Es la mañana del 1 de enero de 2022 y luce el sol. Da alegría ver cómo los rayos se cuelan por las ventanas y sientes algo así como un subidón de moral. A pesar de que el invierno viene muy crudo. Estamos a temperaturas bajo cero y los del tiempo anuncian borrascas de nieve continuadas con el cierre de carreteras. Ya lo están algunos puertos.
Tras los cristales del mirador, la plaza ofrece una estampa navideña. La nieve caída por la noche la cubre con su capa uniforme, aunque puedo distinguir pinceladas oscuras dispersas. Son las hojas acharoladas de los magnolios que se han sacudido el peso que las tapaba.
Todo brilla con tanta luz que te obliga a entre cerrar los ojos. ¡Bien hecho 2022! Empezamos a congeniar. El gris y negro en el que nos tenía metidos tu hermano mayor nos bajaba los ánimos a los pies.
Ya la noche fue un regalo al poder cenar juntos y, a la vez, separados. Éramos las dos caras del dios brifonte Janus: la del hombre viejo y la del joven. Las mesas estaban repletas de manjares, buen vino y champán para terminar con turrones y mazapanes. Los cuatro vestidos de gala con las doce uvas preparadas en diferentes platitos, uno por persona, para dar la bienvenida al Año Nuevo al son de las campanadas.
Lo de cenar por videollamada fue la mecha que encendió la magia. ¡No hay otros como los chicos! ¡Son admirables! Una originalidad de ellos para hacernos compañía. Así se nos pasó el tiempo rápido, sin caer en la cuenta de que estábamos solos. Y pensar que, a mis años, no entendía lo de tanto móvil, si parece que lo quieren más que a uno mismo; pues mira por dónde, ¡qué sorpresa! Nos dieron una lección de cómo hacer frente a la adversidad que ya nos gustaría a nosotros. Me emocionaron, vaya que sí, y estuve aguantando las lágrimas. Reflexionaba que serían ellos los que se sentirían solos, y me apenaba; pero no fue así, estaban contentos y nos contagiaron su alegría: a su madre y a mí. Hablábamos quitándonos la palabra, a veces, y reíamos como si estuviéramos juntos en el salón de casa. A las doce menos unos minutos, ya estábamos pendientes del reloj de la Puerta del Sol de Madrid en las respectivas pantallas de los televisores. Hasta en eso nos pusimos de acuerdo. Fue conmovedor; no lo olvidaré nunca. Hay que comer una uva por cada campanada y esas campanadas tienen alma como las que suenan a muerto. En este caso, se supone, que tendremos un año de buena suerte. Pasamos por alto que mamá, como de costumbre, no pasó de la tercera uva y los demás, entre risas, las terminamos con los carrillos a reventar. Comenzó el jolgorio, los abrazos y los besos virtuales junto con los sueños de un año mejor.

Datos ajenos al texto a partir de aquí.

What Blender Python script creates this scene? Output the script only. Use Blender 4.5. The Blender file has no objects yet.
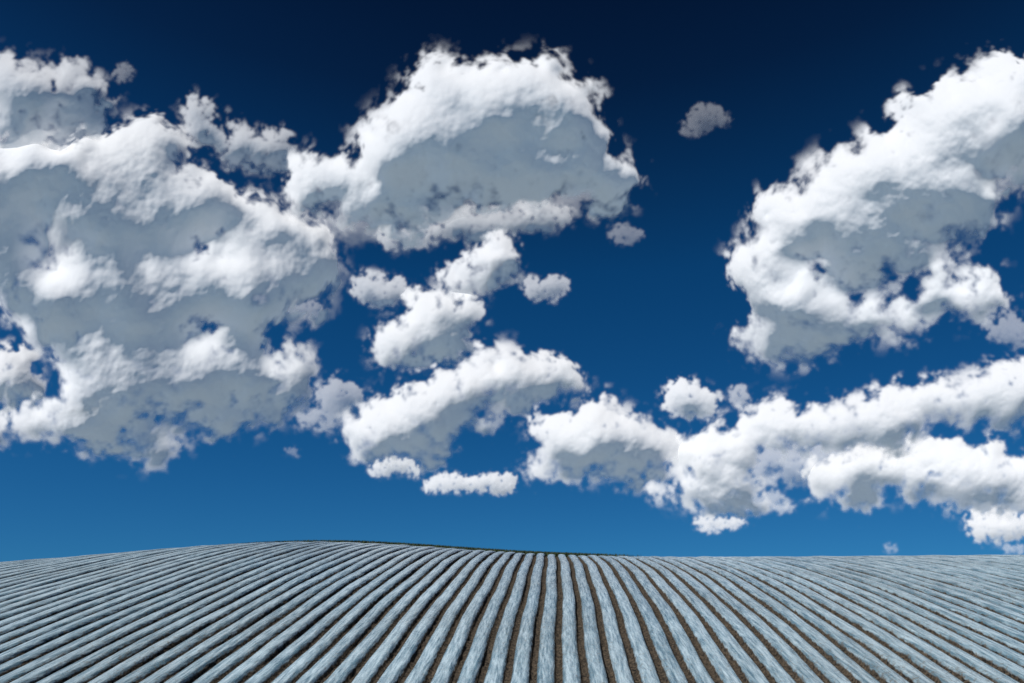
import bpy, math, random
import numpy as np
from mathutils import Vector, Euler, Matrix
rng=np.random.default_rng(3)
scene=bpy.context.scene
scene.view_settings.view_transform='Standard'
scene.view_settings.look='None'
scene.view_settings.exposure=0
F=683.0
EYE=1.6
# ---------- camera
cd=bpy.data.cameras.new("camera"); cam=bpy.data.objects.new("camera",cd)
scene.collection.objects.link(cam); scene.camera=cam
cd.sensor_width=36; cd.lens=36*F/1024; cd.clip_end=60000; cd.clip_start=0.1
pitch=math.atan(223.5/F)
cam.location=(0,0,EYE)
cam.rotation_euler=Euler((math.pi/2+pitch,0,math.radians(3.6)),'XYZ')
R=cam.rotation_euler.to_matrix()
# ---------- sun / sky
SUN_EL=math.radians(52); SUN_AZ=math.radians(-132)
sd=Vector((math.sin(SUN_AZ)*math.cos(SUN_EL),math.cos(SUN_AZ)*math.cos(SUN_EL),math.sin(SUN_EL)))
sl=bpy.data.lights.new("sun",'SUN'); sl.energy=4.8; sl.angle=math.radians(.5); sl.color=(1,.97,.925)
so=bpy.data.objects.new("sun",sl); scene.collection.objects.link(so)
so.rotation_euler=(-sd).to_track_quat('-Z','Y').to_euler()

class NT:
    def __init__(s,t): s.t=t
    def n(s,typ,**k):
        nd=s.t.nodes.new(typ)
        for a,b in k.items(): setattr(nd,a,b)
        return nd
    def l(s,a,b): s.t.links.new(a,b)
    def setin(s,inp,v):
        if isinstance(v,bpy.types.NodeSocket): s.l(v,inp)
        else: inp.default_value=v
    def m(s,op,a,b=None,c=None,clamp=False):
        nd=s.n('ShaderNodeMath',operation=op,use_clamp=clamp); s.setin(nd.inputs[0],a)
        if b is not None: s.setin(nd.inputs[1],b)
        if c is not None: s.setin(nd.inputs[2],c)
        return nd.outputs[0]
    def vm(s,op,a,b=None,out=0):
        nd=s.n('ShaderNodeVectorMath',operation=op); s.setin(nd.inputs[0],a)
        if b is not None: s.setin(nd.inputs[1],b)
        return nd.outputs[out]
    def mr(s,v,a,b,c=0.,d=1.):
        nd=s.n('ShaderNodeMapRange'); nd.clamp=True
        s.setin(nd.inputs[0],v)
        for i,q in enumerate((a,b,c,d)): s.setin(nd.inputs[i+1],q)
        return nd.outputs[0]
    def noise(s,vec,scale,detail=4,rough=.55,dist=0.):
        nd=s.n('ShaderNodeTexNoise'); s.setin(nd.inputs['Vector'],vec)
        nd.inputs['Scale'].default_value=scale; nd.inputs['Detail'].default_value=detail
        nd.inputs['Roughness'].default_value=rough; nd.inputs['Distortion'].default_value=dist
        return nd.outputs[0]
    def mix(s,f,a,b,bt='MIX'):
        nd=s.n('ShaderNodeMix',data_type='RGBA',blend_type=bt); s.setin(nd.inputs[0],f); s.setin(nd.inputs[6],a); s.setin(nd.inputs[7],b)
        return nd.outputs[2]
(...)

Ese brindis con los mejores deseos para el Año Nuevo quedará en mi memoria para recordarme que la fuerza del cariño de los tuyos rompe barreras y se salta los confinamientos, si hace falta, de manera virtual se entiende, para vivir la Nochevieja en compañía.
¡Qué empuje de ánimo y fuerza! Me siento orgulloso por compartir la vida con esta generación joven que nos viene tan bien preparada. Son un soplo de aire fresco. Me gustaría imitarlos. De momento, Estar con los que uno quiere es suficiente, como dijo Walt Whitman.